Но Шенрок, работая над биографией Гоголя, и шедшие за ним многочисленные исследователи всё же отстаивали утверждения, будто Гоголь воспринял реакцию зрителей, а вернее русского общества в целом, как глубокое непонимание.

Справедливости ради нужно заметить, что Владимир Иванович и его последователи не с потолка брали свои доводы, они основывались на некоторых фактах. К примеру, цитировали письмо Гоголя Жуковскому. Николай Васильевич сообщает в нём следующее: «Мой смех вначале был добродушен; я совсем не думал осмеивать кого-либо с какой-нибудь целью, и меня до такой степени изумляло, когда я слышал, что обижаются и даже сердятся на меня целиком сословия и классы общества, что я наконец задумался. «Если сила смеха так велика, что её боятся, стало быть, её не следует тратить по-пустому». Я решился собрать всё дурное, какое только я знал, и за одним разом над всем посмеяться – вот всё происхождение «Ревизора»! Это было первое моё произведение, замышленное с целью произвести доброе влияние на общество, что, впрочем, не удалось; в комедии стали видеть желание осмеять узаконенный порядок вещей и правительственные формы, тогда как у меня было намерение осмеять только самоуправное отступление некоторых лиц от форменного и узаконенного порядка. Представление «Ревизора» произвело на меня тягостное впечатление. Я был сердит и на зрителей, меня не понявших, и на себя самого, бывшего виной тому, что меня не поняли. Мне хотелось убежать от всего. Душа требовала уединения и обдуманья строжайшего своего дела» [143].

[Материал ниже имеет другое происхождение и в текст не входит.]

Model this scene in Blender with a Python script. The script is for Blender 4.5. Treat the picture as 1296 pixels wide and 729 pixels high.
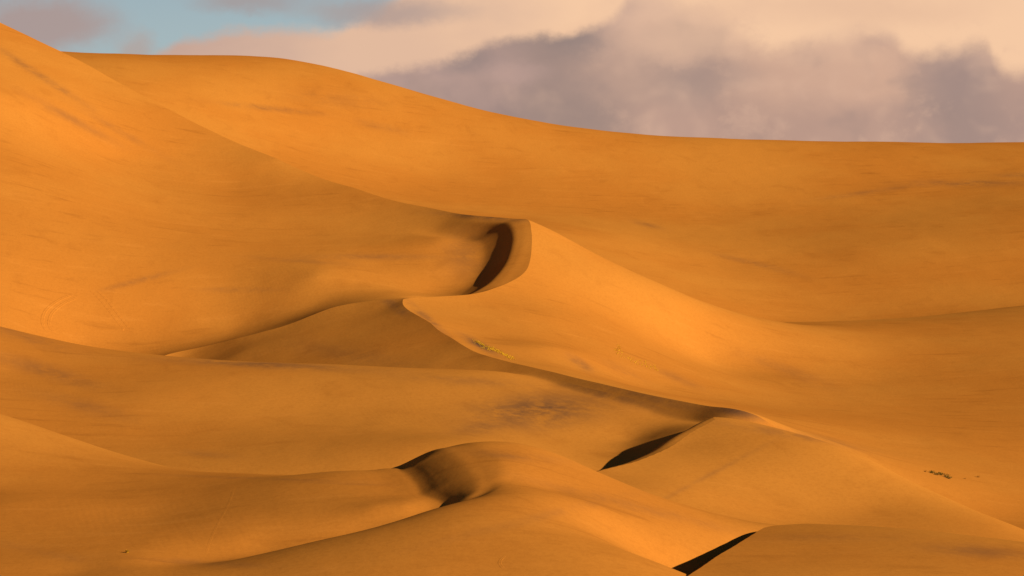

Что ж, в самом деле, Гоголь говорит почти о том, что впоследствии будет принято как факт, будучи растиражировано Шенроком. Однако и Владимиром Ивановичем, и многими другими людьми была упущена важная деталь, ведь письмо, которое процитировано выше, было написано Гоголем спустя много лет после выхода «Ревизора», а именно в 1848 г., когда гоголевское восприятие былого успеха начало изменяться, удивительным образом, а творчество своё он начал понимать в виде «строжайшего дела». Гоголь 1836 г. и Гоголь в 1848 г. – это два довольно разных человека, многое в них разнится.

И, кстати сказать, решение об отъезде за границу, которое, если верить гоголевскому письму 1848 г., родилось после выхода «Ревизора» к зрителям, на самом-то деле было принято Гоголем намного раньше, и тому есть несколько доказательств. Николай Васильевич, ещё только готовя пьесу на театр, уже замыслил вояж и даже планировал его маршрут (а также изыскивал финансовые средства). Так что из России его «выгнал» уж точно не гул зрительского неодобрения, да, и, по совести говоря, к полнейшему уединению Гоголь пока не стремился.

До той поры, пока Гоголь не «завязал с сатирическим направлением», пока не взялся он за создание «назидательных поучений», восприятие Гоголем многих вещей и явлений, и в том числе собственного творчества, было немного иным. И несмотря на то что уже в молодости в Гоголе, конечно же, зарождался тот человек, что появится потом перед всеми (удивив всех), не стоит нам всё-таки воспринимать гоголевскую личность виде статичной системы, неизменной с юности. И хотя поздний Гоголь, глядел на себя молодого, будучи убеждён, что всегда являлся именно тем, кем предстал в период «Выбранных мест…», но в реальности можно проследить несколько разных периодов гоголевской творческой жизни, да и жизни вообще, ведь существовал и усугублялся многосложный казус в гоголевском сознании и в творческом целеполагании. Казус этот нам ещё предстоит проговорить, причём очень подробно, ведь его суть будет связана со многими, весьма значимыми для нас, аспектами гоголевской личности.